Two new middle-grade novels, one by the lauded Alex Gino and one by debut author Michael Leali, focus on queer youth exploring queer history within the context of queer communities. These joyous, empowering, inspirational books are great reads for Pride or any time of year!
Despite both books having similar themes of finding queer history, acknowledging intersectionality, and showing queer youth in community, these are each very different stories, testifying to the richness of those themes. They’re set in different locations, with characters of different queer identities, and delve into different parts of queer history. It’s well worth reading both (or if you’re a librarian or teacher, having both in your library or classroom)!
Here are short summaries of each book; please click through for my full reviews!
Alice Austen Lived Here, by Alex Gino (Scholastic). Seventh-grader Sam lives on Staten Island, “a place known for ways to leave it.” Both Sam and their best friend, TJ, are nonbinary. As Sam explains, though, they’re not best friends because they’re nonbinary; it’s just one of many things they have in common. When their history class is asked to write about a famous Staten Islander, the teacher says the students should see themselves in their subject in some way. Sam and TJ, paired for the assignment, refuse to choose a straight, cisgender, White man. But are there any queer Staten Islanders of note? And could their essay take top marks and be entered into a contest to decide a new statue for Borough Hall? An older nonbinary neighbor suggests they look into Alice Austen, a 19th/early 20th-century local photographer and a lesbian. When Sam and TJ’s project misses getting entered into the contest because of what they suspect is their teacher’s bias, however, they don’t want to give up on Alice. Her life is more than just an essay topic to them. It’s representation and validation. With the help of a growing, queer, chosen family, might they have a second chance?

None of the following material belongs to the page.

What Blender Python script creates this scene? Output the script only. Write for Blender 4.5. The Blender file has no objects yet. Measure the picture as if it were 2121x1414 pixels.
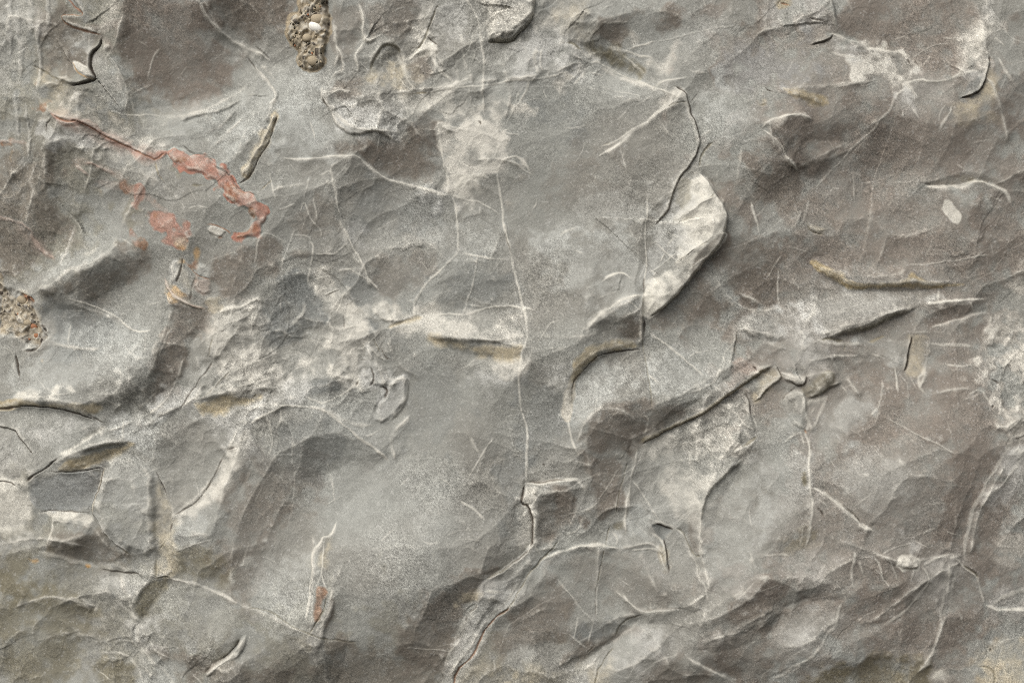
import bpy, math
import numpy as np

# ------------------------------------------------------------------ camera, sky, sun, exposure
SC = bpy.context.scene
S = 0.0005                      # metres per unit of the rock's own drawing grid
W, H = 2121.0, 1414.0           # size of the rock face in grid units
DIST = 1.5
cam_d = bpy.data.cameras.new("camera")
cam = bpy.data.objects.new("camera", cam_d)
SC.collection.objects.link(cam)
cam.location = (0.0, -DIST, 0.0)
cam.rotation_euler = (math.radians(90), 0, 0)
cam_d.sensor_width = 36.0
cam_d.lens = 36.0 * DIST / (W * S)
cam_d.clip_start = 0.05
cam_d.clip_end = 50.0
cam_d.dof.use_dof = True
cam_d.dof.focus_distance = DIST - 0.004
cam_d.dof.aperture_fstop = 5.0
SC.camera = cam

SUN_EL, SUN_AZ = 43.0, -34.0    # degrees; azimuth measured from straight out of the wall, minus = left
world = bpy.data.worlds.new("World")
SC.world = world
world.use_nodes = True
wn = world.node_tree
wn.nodes.clear()
wo = wn.nodes.new("ShaderNodeOutputWorld")
wb = wn.nodes.new("ShaderNodeBackground")
sky = wn.nodes.new("ShaderNodeTexSky")
sky.sky_type = 'NISHITA'
sky.sun_disc = False
sky.sun_elevation = math.radians(SUN_EL)
sky.sun_rotation = math.radians(180 - SUN_AZ)
sky.dust_density = 4.0
hs = wn.nodes.new("ShaderNodeHueSaturation")      # overcast: the blue washed out
hs.inputs["Saturation"].default_value = 0.18
wn.links.new(sky.outputs[0], hs.inputs["Color"])
wn.links.new(hs.outputs[0], wb.inputs["Color"])
wb.inputs["Strength"].default_value = 0.105
wn.links.new(wb.outputs[0], wo.inputs[0])

sun_d = bpy.data.lights.new("sun", 'SUN')
sun_d.energy = 1.35
sun_d.angle = math.radians(50)
sun_d.color = (1.0, 0.985, 0.955)
sun = bpy.data.objects.new("sun", sun_d)
SC.collection.objects.link(sun)
_el, _az = math.radians(SUN_EL), math.radians(SUN_AZ)
_L = (math.sin(_az) * math.cos(_el), -math.cos(_az) * math.cos(_el), math.sin(_el))   # towards the sun
from mathutils import Vector
sun.rotation_euler = Vector(_L).to_track_quat('Z', 'Y').to_euler()
sun.location = (-1.0, -2.0, 2.0)

SC.view_settings.view_transform = 'Standard'
SC.view_settings.look = 'None'
SC.view_settings.gamma = 1.0
SC.view_settings.exposure = 0.45
SC.cycles.max_bounces = 4
SC.cycles.use_denoising = False
SC.cycles.filter_width = 0.9

# ------------------------------------------------------------------ working grid
G = 1.75
PAD = 48.0
us = np.arange(-PAD, W + PAD + G, G, dtype=np.float32)
vs = np.arange(-PAD, H + PAD + G, G, dtype=np.float32)
NX, NY = len(us), len(vs)
rng = np.random.default_rng(7)

def _basis(n_out, coords, scale, n_lat):
    t = (coords - coords[0]) / scale + 1.0
    i = np.floor(t).astype(int)
    f = (t - i).astype(np.float32)
    B = np.zeros((n_out, n_lat), np.float32)
    r = np.arange(n_out)
    B[r, i - 1] += (1 - f) ** 3 / 6
    B[r, i] += (3 * f ** 3 - 6 * f ** 2 + 4) / 6
    B[r, i + 1] += (-3 * f ** 3 + 3 * f ** 2 + 3 * f + 1) / 6
    B[r, i + 2] += f ** 3 / 6
    return B

def noise(sx, sy=None):
    """smooth unit-variance noise with feature size sx, sy"""
    sy = sy or sx
    nx = int((us[-1] - us[0]) / sx) + 5
    ny = int((vs[-1] - vs[0]) / sy) + 5
    L = rng.standard_normal((ny, nx)).astype(np.float32)
    o = _basis(NY, vs, sy, ny) @ L @ _basis(NX, us, sx, nx).T
    return o / o.std()

def fbm(s, n=4, gain=0.5):
    o = 0; a = 1.0; tot = 0
    for k in range(n):
        o = o + a * noise(s); tot += a * a
        a *= gain; s /= 2.0
    return o / math.sqrt(tot)

def sstep(a, b, x):
    t = np.clip((x - a) / (b - a), 0, 1)
    return t * t * (3 - 2 * t)

UU0, VV0 = np.meshgrid(us, vs)
UU = UU0 + 2.2 * fbm(46, 3, .45) + 0.35 * noise(6)
VV = VV0 + 2.2 * fbm(46, 3, .45) + 0.35 * noise(6)
WN = rng.standard_normal((NY, NX)).astype(np.float32)       # grain by grain
N5, N12, N30, N80 = noise(5.5), fbm(13, 2), fbm(32, 3), fbm(85, 3)

HT = np.zeros((NY, NX), np.float32)          # relief, towards the viewer
COL = {k: np.array(c, np.float32) / 255.0 for k, c in dict(
    grey=(148, 147, 139), brown=(116, 108, 98), dgrey=(117, 118, 114), pale=(170, 170, 163),
    dust=(182, 180, 173), cream=(196, 191, 179), calc=(206, 201, 188), tan=(178, 167, 144),
    tany=(166, 150, 118), olive=(112, 105, 86), pink=(180, 156, 142), red=(163, 120, 104),
    rust=(140, 98, 72), orange=(190, 146, 92), crack=(58, 50, 42), blueg=(138, 140, 139),
    white=(230, 225, 214), umber=(126, 117, 107), conc=(154, 141, 119)).items()}

def lin(c):
    return np.where(c <= 0.04045, c / 12.92, ((c + 0.055) / 1.055) ** 2.4)

RGB = np.empty((NY, NX, 3), np.float32)
GRAIN = np.ones((NY, NX), np.float32)
PART = np.zeros((NY, NX), np.int16)          # which part a spot of the face belongs to
PARTS = [("stone_face", None)]
TX = dict(A1=(0, 0), A2=(520, 0), A3=(1040, 0), A4=(1560, 0), B1=(0, 460), B2=(520, 460), B3=(1040, 460),
          B4=(1560, 460), C1=(0, 934), C2=(520, 934), C3=(1040, 934), C4=(1560, 934), Z=(0, 0))

def pts(spec):
    """'A1 10,20 30,40 B1 5,6' -> points on the face; each letter-number sets the survey square"""
    o, k, out = (0, 0), 0.33941, []
    for w in spec.split():
        if w in TX:
            o = TX[w]; k = 1.0 if w == 'Z' else 0.33941
        else:
            x, y = w.split(',')
            out.append((o[0] + k * float(x), o[1] + k * float(y)))
    out = [(-32. if u <= 1 else W + 32 if u >= W - 2 else u, -32. if v <= 1 else H + 32 if v >= H - 2 else v) for u, v in out]   # runs on past the frame
    return np.array(out, np.float32)

def smooth(P, close=False):
    """one round of corner cutting keeps traced lines from looking ruled"""
    if len(P) < 3:
        return P
    Q = []
    n = len(P)
    rngi = range(n) if close else range(n - 1)
    if not close:
        Q.append(P[0])
    for i in rngi:
        a, b = P[i], P[(i + 1) % n]
        Q += [a * .75 + b * .25, a * .25 + b * .75]
    if not close:
        Q.append(P[-1])
    return np.array(Q, np.float32)

def box(P, r):
    x0, y0 = P.min(0) - r; x1, y1 = P.max(0) + r
    i0 = max(0, int((x0 - us[0]) / G)); i1 = min(NX, int((x1 - us[0]) / G) + 2)
    j0 = max(0, int((y0 - vs[0]) / G)); j1 = min(NY, int((y1 - vs[0]) / G) + 2)
    return (slice(j0, max(j1, j0 + 1)), slice(i0, max(i1, i0 + 1)))

def dist_line(P, sl):
    """distance, signed side (left +) and arc length share along the line"""
    X, Y = UU[sl], VV[sl]
    best = np.full(X.shape, 1e9, np.float32); sgn = np.ones_like(best); arc = np.zeros_like(best)
    seg = np.hypot(*(P[1:] - P[:-1]).T); tot = seg.sum(); acc = 0.0
    for (a, b), l in zip(zip(P[:-1], P[1:]), seg):
        d = (b - a) / max(l, 1e-6)
        px, py = X - a[0], Y - a[1]
        t = np.clip(px * d[0] + py * d[1], 0, l)
        qx, qy = px - t * d[0], py - t * d[1]
        dd = qx * qx + qy * qy
        m = dd < best
        best[m] = dd[m]
        side = np.where(px * d[1] - py * d[0] >= 0, 1, -1)
        sgn[m] = side[m]; arc[m] = (acc + t)[m]
        acc += l
    return np.sqrt(best), sgn, arc, tot

def ends(arc, tot, tap):
    tap = np.minimum(tap, tot * 0.45)
    return sstep(0, tap, arc) * sstep(0, tap, tot - arc)

def new_part(name, label=None):
    PARTS.append((name, label))
    return len(PARTS) - 1

def paint(sl, m, col):
    RGB[sl] = RGB[sl] * (1 - m[..., None]) + COL[col] * m[..., None]

def V(spec, w=5, s=.7, col='calc', h=.6, part='calcite_vein', tap=9, label=None):
    """a thin mineral vein: slightly proud, pale, broken here and there"""
    P = smooth(pts(spec)); sl = box(P, w * 2 + 8)
    pw, ps = w, s; w = w * .70; s = s * .68
    d, sg, arc, tot = dist_line(P, sl)
    e = ends(arc, tot, tap)
    ww = w * .46 * (0.55 + .45 * e) * (1 + .22 * N12[sl])
    core = np.exp(-(d / np.maximum(ww * 1.12, .9)) ** 3.4)
    m = core * s * (.45 + .55 * e) * np.clip(1.06 + .22 * N30[sl] + .10 * N5[sl], .3, 1.2)
    halo = np.exp(-(d / (w * 1.5 + 4)) ** 2) * s * .22 * e * np.clip(.6 + .6 * N12[sl], 0, 1)
    paint(sl, np.clip(halo, 0, 1), 'dust')
    paint(sl, np.clip(m, 0, 1), col)
    HT[sl] += h * core * e
    GRAIN[sl] *= 1 - .6 * np.clip(m, 0, 1)
    if part and pw >= 5 and ps >= .55 and tot > 24:
        k = new_part(part, label)
        q = PART[sl]; q[(d < pw * .5) & (e > .25)] = k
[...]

Along the way, Gino slips in information about queer history more broadly, the changing language around LGBTQ identities, and intersectional identities and oppression. Most importantly, though, they show the importance of historical queer role models, contemporary queer mentors, and queer community to queer youth today, all through engaging characters and a dynamic storyline. While Gino doesn’t shy away from discussing the struggles queer and other marginalized people have faced, they nevertheless weave a positive story with a vision of joy, community, and hope. This is an absolutely uplifting book that balances queer history with a celebration of intergenerational queer connections. Add this one to your reading list now, or get it for the young people you know.
The Civil War of Amos Abernathy, by Michael Leali (HarperCollins). Thirteen-year-old Amos Abernathy loves being a 19th-century historical reenactor at the Living History Park in Illinois where his mom works. Things change, though, when a new volunteer named Ben arrives. Amos has been out as gay since fourth grade, and he’s part of his school’s Gender and Sexualities Alliance (GSA), but he’s never had a crush before. A conversation with Ben also leads Amos to realize that he’d always reenacted as if he was straight. He becomes determined to find queer people who lived in the 19th century.
He turns to the Internet, and discovers Albert D. J. Cashier, a Civil War soldier who was assigned female at birth but fought for the Union Army as a man. Amos convinces other youth reenactors to help him with a proposal for a new exhibit on Cashier and other 19th century LGBTQ people they’ve found. Ben, however, whose family goes to an anti-LGBTQ church in their town, has stopped volunteering and not spoken with Amos in months. Amidst his confusion over Ben, Amos and his friends must face conservative minds on the museum board and a bullying girl reenactor whose father is a major funder of the museum. When it looks like things are turning against them, will a daring plan (and some help from the GSA) succeed?
The story is told in two alternating sections: letters Amos writes to Albert starting in the summer of 2021 as a way of processing his feelings; and a straightforward first-person narrative covering one day in the summer of 2022 as Amos and his friends’ plans for creating change reach a crucial moment. A secondary plot involves Amos’ best friend Chloe, who wants to portray “a free Black woman blacksmith” at the park. Leali makes Amos a likeable and perceptive protagonist with a passion for the past and a keen eye for observation. History fans should love it, and even those who aren’t (yet) might come to better understand why acknowledging the fullness of our past matters so much for our present.
I’ll also give a mention here to Different Kinds of Fruit, by Kyle Lukoff (Dial), which came out in April. It’s not rooted in real history like the two novels above, but like them, it gives us a middle-grade novel with a vision of queer community and intergenerational connections. If this is the new trend in queer middle-grade literature, I am here for it! Add them all to your reading list!